Aleia Murawski in the Shoebox Gallery

Aleia Murawski
Inflate Yourself or Disappear
Oct 13-Nov 18, 2018
A Shoebox Gallery installation curated by Sharmyn Cruz Rivera

Inflate Yourself or Disappear is inspired by the strange and ominous architecture of the bunker in the context of the 70s zeitgeist, American capitalism, and geopolitical tensions. Aleia Murawski takes imagery from a 1978 underground luxury home in Las Vegas, Nevada that became popular when images of the bunker surfaced online after a cryonics group called The Society for the Preservation of Near-Extinct Species brought it in 2016. Inflate Yourself or Disappear is Murawski’s reimagining of this Cold War era hideaway, an underground paradise that allows one to escape the potential doom of a catastrophic event within the apparent grandiosity and comfortability of fabricated suburban life. For this project, she creates a miniature that locates the viewer directly in front of a split-view scene: a public home above ground as well as a private, hidden habitat below ground. These two scenes depict a speculative space of safety within an unpredictable world and the possibility of overcoming the chaos of everyday life and human mortality. 
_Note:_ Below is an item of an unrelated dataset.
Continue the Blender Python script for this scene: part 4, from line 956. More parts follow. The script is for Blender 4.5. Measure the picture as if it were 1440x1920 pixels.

Aleia Murawski is a multidisciplinary artist from Chicago focused on making moving image videos and miniature sets. She creates small-scale environments with collaborator Samuel Copeland, that reference domestic scenes, often based off of 80’s or 90’s interiors of American suburbia. They play with scale relationships, often incorporating body parts, food, or bugs into their scenes to break expectations and reveal the artifice of each room.